I asked my husband to give me a lift to the station so I didn’t have a 30 minute walk and could get into work earlier (meaning my working day would be less rushed). He saw I was struggling and when we arrived at the station, he got out and gave me a huge bear hug. It immediately made me feel so much better.

When I got into work, I told my colleagues that I wanted to go for a lunchtime nap and asked them to keep me accountable for taking the break. Another colleague wanted someone to tell her to go home on time at 4:30, so it was nice to have someone to be accountable with. And the nap, it was sooooooo lovely! I didn’t sleep, but enjoyed the 30 minutes of calm, of quiet, of deep breathing. I felt less rushed and had greater focus for the afternoon ahead.

I had been worried about being the party pooper as we have friends staying this weekend and I knew I needed an early night to feel properly rested for the weekend and week ahead. Despite my fears, I knew I needed to put myself first and so I tentatively floated the idea that I needed to have an early night. And by stating what I needed, another person was also able to say that they might be up for an early night too. I feel that being true to myself and stating my needs allowed someone else to be themselves and state what they also needed.

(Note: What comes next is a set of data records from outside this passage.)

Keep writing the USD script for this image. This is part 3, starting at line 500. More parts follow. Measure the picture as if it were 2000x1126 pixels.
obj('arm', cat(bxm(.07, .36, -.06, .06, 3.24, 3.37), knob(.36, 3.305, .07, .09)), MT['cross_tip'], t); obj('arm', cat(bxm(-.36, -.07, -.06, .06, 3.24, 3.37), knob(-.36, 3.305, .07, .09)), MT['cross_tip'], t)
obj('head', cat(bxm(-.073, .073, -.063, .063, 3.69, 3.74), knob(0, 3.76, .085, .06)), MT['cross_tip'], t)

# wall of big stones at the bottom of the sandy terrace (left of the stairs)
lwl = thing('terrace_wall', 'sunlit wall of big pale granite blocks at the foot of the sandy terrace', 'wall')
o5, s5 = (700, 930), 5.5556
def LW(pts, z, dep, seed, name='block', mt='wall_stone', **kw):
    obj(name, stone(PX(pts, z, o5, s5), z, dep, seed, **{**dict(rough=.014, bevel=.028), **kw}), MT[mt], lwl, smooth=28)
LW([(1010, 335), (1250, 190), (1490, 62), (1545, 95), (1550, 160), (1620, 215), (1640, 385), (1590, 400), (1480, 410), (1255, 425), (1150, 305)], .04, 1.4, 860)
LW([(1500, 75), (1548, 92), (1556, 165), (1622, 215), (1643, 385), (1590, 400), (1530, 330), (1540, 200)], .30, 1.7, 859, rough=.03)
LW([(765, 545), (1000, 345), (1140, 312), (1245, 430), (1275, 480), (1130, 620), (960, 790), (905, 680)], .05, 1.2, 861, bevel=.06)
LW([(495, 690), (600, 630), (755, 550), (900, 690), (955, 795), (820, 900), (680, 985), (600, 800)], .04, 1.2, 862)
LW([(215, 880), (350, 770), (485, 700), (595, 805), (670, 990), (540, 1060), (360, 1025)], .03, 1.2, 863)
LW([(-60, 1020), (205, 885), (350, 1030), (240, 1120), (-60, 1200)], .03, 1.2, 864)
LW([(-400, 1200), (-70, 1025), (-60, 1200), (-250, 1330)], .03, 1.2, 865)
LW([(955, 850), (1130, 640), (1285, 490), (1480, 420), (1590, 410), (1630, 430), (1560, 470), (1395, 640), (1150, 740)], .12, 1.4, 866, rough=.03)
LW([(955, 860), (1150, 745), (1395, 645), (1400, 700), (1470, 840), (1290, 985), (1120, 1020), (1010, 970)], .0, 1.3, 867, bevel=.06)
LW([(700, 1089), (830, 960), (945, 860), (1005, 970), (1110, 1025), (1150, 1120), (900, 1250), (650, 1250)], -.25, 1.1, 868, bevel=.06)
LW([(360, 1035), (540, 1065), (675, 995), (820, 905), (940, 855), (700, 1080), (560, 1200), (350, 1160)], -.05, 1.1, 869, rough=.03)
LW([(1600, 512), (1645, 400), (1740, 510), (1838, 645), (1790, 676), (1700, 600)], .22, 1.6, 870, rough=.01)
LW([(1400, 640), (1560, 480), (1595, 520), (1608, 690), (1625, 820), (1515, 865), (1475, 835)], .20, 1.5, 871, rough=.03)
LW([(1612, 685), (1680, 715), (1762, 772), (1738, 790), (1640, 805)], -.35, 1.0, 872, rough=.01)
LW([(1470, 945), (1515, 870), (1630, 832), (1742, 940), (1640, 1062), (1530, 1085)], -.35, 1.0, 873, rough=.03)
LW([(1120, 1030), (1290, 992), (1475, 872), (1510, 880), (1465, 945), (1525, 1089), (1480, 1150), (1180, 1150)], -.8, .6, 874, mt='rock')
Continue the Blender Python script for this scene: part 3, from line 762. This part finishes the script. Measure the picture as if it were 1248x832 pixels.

From waking up grumpy, overwhelmed and upset, the day turned out pretty well!

And what did I learn?

  • Asking for help – whether it’s a lift somewhere or something bigger – is not a weakness, it’s part of life.
  • It’s easier to follow through with what you need if you’re accountable to someone else
  • Being authentic and true to myself can give space for others to be authentic and true to themselves too

I want to be more attuned to myself – life is so much easier this way! So let’s try to listen to what we need this weekend, follow the desires of our heart and marvel at how life is easier when we ask ourselves what we need.